(Information provided):
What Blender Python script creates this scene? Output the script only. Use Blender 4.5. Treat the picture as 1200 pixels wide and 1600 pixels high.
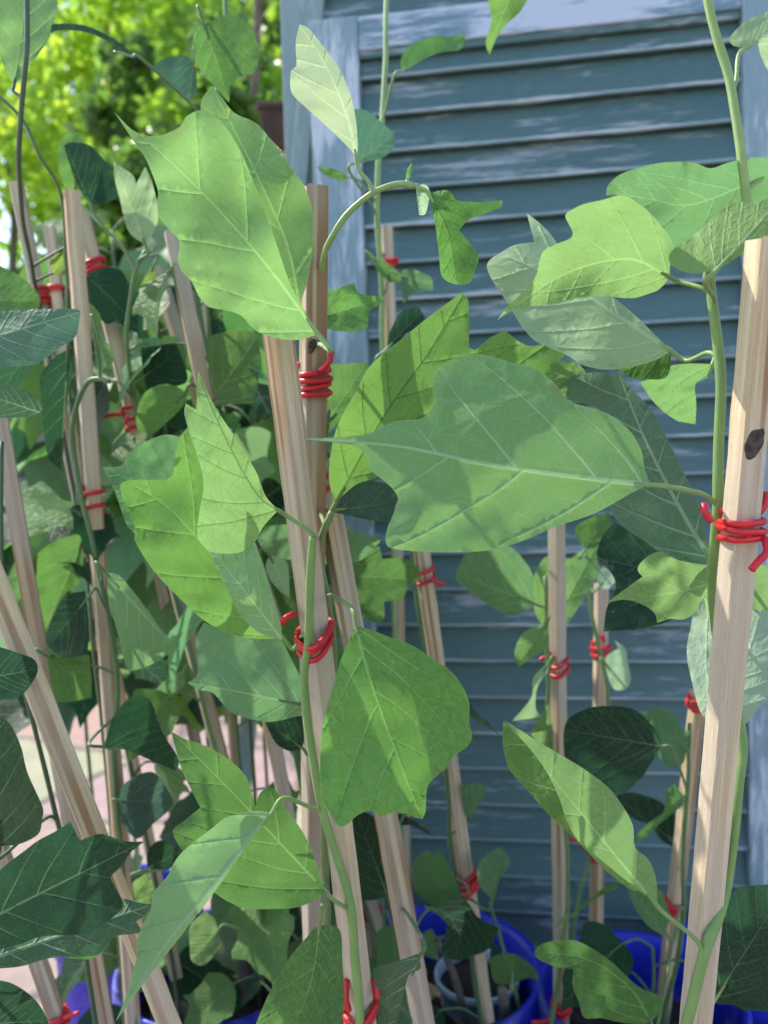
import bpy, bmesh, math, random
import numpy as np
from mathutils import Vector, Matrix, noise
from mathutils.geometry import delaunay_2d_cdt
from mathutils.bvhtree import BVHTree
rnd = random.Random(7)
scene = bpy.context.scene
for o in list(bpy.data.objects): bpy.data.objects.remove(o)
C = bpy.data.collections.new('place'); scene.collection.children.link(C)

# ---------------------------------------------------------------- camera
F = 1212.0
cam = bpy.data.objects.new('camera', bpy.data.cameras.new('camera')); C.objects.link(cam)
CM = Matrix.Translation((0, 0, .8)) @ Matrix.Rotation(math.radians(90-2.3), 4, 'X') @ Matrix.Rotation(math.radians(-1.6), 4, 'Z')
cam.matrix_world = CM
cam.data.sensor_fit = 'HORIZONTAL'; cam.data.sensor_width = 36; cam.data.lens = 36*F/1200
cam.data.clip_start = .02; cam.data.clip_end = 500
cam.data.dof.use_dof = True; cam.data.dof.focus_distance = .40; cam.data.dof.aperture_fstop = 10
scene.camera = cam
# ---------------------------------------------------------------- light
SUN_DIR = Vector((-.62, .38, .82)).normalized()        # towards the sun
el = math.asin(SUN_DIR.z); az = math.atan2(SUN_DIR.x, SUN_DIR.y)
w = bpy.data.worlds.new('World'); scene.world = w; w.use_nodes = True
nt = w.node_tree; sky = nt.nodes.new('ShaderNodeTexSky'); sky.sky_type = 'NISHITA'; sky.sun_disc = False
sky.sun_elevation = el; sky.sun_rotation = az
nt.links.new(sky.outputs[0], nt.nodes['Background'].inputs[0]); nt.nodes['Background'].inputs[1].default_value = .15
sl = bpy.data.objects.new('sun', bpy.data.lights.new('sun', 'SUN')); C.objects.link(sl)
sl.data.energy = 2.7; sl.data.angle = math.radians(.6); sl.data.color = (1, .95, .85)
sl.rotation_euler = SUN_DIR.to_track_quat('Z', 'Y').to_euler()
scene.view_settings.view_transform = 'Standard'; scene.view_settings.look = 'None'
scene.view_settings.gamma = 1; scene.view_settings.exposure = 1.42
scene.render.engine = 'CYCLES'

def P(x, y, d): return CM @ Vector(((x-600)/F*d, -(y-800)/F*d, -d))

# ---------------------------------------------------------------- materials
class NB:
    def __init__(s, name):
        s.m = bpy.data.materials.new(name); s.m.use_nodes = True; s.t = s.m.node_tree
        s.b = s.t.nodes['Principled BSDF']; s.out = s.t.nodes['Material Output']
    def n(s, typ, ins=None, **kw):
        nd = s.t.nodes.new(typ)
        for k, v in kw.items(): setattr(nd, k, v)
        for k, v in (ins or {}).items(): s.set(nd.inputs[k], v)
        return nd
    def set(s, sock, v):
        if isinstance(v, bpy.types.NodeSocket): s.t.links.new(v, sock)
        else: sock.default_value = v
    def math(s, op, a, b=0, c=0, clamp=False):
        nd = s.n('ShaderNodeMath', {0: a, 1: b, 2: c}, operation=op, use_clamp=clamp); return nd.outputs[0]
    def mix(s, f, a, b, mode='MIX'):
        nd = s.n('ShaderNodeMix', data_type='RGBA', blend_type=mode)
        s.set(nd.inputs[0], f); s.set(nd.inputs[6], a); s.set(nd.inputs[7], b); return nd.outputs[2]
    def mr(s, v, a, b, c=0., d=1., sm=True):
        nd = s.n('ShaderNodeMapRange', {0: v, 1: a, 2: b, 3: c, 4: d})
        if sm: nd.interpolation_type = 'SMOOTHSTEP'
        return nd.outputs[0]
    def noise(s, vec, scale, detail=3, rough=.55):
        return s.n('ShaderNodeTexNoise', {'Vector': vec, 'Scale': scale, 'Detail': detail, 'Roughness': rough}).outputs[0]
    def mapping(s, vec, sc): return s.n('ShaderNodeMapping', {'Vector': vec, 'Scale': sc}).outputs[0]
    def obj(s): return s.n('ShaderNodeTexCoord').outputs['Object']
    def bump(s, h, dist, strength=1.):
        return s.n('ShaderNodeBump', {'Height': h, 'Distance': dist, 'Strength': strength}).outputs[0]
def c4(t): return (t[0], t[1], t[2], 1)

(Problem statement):
Ignore the images and quote every line of the listing exactly.

(Exercise response):
What Blender Python script creates this scene? Output the script only. Use Blender 4.5. Treat the picture as 1200 pixels wide and 1600 pixels high.
import bpy, bmesh, math, random
import numpy as np
from mathutils import Vector, Matrix, noise
from mathutils.geometry import delaunay_2d_cdt
from mathutils.bvhtree import BVHTree
rnd = random.Random(7)
scene = bpy.context.scene
for o in list(bpy.data.objects): bpy.data.objects.remove(o)
C = bpy.data.collections.new('place'); scene.collection.children.link(C)

# ---------------------------------------------------------------- camera
F = 1212.0
cam = bpy.data.objects.new('camera', bpy.data.cameras.new('camera')); C.objects.link(cam)
CM = Matrix.Translation((0, 0, .8)) @ Matrix.Rotation(math.radians(90-2.3), 4, 'X') @ Matrix.Rotation(math.radians(-1.6), 4, 'Z')
cam.matrix_world = CM
cam.data.sensor_fit = 'HORIZONTAL'; cam.data.sensor_width = 36; cam.data.lens = 36*F/1200
cam.data.clip_start = .02; cam.data.clip_end = 500
cam.data.dof.use_dof = True; cam.data.dof.focus_distance = .40; cam.data.dof.aperture_fstop = 10
scene.camera = cam
# ---------------------------------------------------------------- light
SUN_DIR = Vector((-.62, .38, .82)).normalized()        # towards the sun
el = math.asin(SUN_DIR.z); az = math.atan2(SUN_DIR.x, SUN_DIR.y)
w = bpy.data.worlds.new('World'); scene.world = w; w.use_nodes = True
nt = w.node_tree; sky = nt.nodes.new('ShaderNodeTexSky'); sky.sky_type = 'NISHITA'; sky.sun_disc = False
sky.sun_elevation = el; sky.sun_rotation = az
nt.links.new(sky.outputs[0], nt.nodes['Background'].inputs[0]); nt.nodes['Background'].inputs[1].default_value = .15
sl = bpy.data.objects.new('sun', bpy.data.lights.new('sun', 'SUN')); C.objects.link(sl)
sl.data.energy = 2.7; sl.data.angle = math.radians(.6); sl.data.color = (1, .95, .85)
sl.rotation_euler = SUN_DIR.to_track_quat('Z', 'Y').to_euler()
scene.view_settings.view_transform = 'Standard'; scene.view_settings.look = 'None'
scene.view_settings.gamma = 1; scene.view_settings.exposure = 1.42
scene.render.engine = 'CYCLES'

def P(x, y, d): return CM @ Vector(((x-600)/F*d, -(y-800)/F*d, -d))

# ---------------------------------------------------------------- materials
class NB:
    def __init__(s, name):
        s.m = bpy.data.materials.new(name); s.m.use_nodes = True; s.t = s.m.node_tree
        s.b = s.t.nodes['Principled BSDF']; s.out = s.t.nodes['Material Output']
    def n(s, typ, ins=None, **kw):
        nd = s.t.nodes.new(typ)
        for k, v in kw.items(): setattr(nd, k, v)
        for k, v in (ins or {}).items(): s.set(nd.inputs[k], v)
        return nd
    def set(s, sock, v):
        if isinstance(v, bpy.types.NodeSocket): s.t.links.new(v, sock)
        else: sock.default_value = v
    def math(s, op, a, b=0, c=0, clamp=False):
        nd = s.n('ShaderNodeMath', {0: a, 1: b, 2: c}, operation=op, use_clamp=clamp); return nd.outputs[0]
    def mix(s, f, a, b, mode='MIX'):
        nd = s.n('ShaderNodeMix', data_type='RGBA', blend_type=mode)
        s.set(nd.inputs[0], f); s.set(nd.inputs[6], a); s.set(nd.inputs[7], b); return nd.outputs[2]
    def mr(s, v, a, b, c=0., d=1., sm=True):
        nd = s.n('ShaderNodeMapRange', {0: v, 1: a, 2: b, 3: c, 4: d})
        if sm: nd.interpolation_type = 'SMOOTHSTEP'
        return nd.outputs[0]
    def noise(s, vec, scale, detail=3, rough=.55):
        return s.n('ShaderNodeTexNoise', {'Vector': vec, 'Scale': scale, 'Detail': detail, 'Roughness': rough}).outputs[0]
    def mapping(s, vec, sc): return s.n('ShaderNodeMapping', {'Vector': vec, 'Scale': sc}).outputs[0]
    def obj(s): return s.n('ShaderNodeTexCoord').outputs['Object']
    def bump(s, h, dist, strength=1.):
        return s.n('ShaderNodeBump', {'Height': h, 'Distance': dist, 'Strength': strength}).outputs[0]
def c4(t): return (t[0], t[1], t[2], 1)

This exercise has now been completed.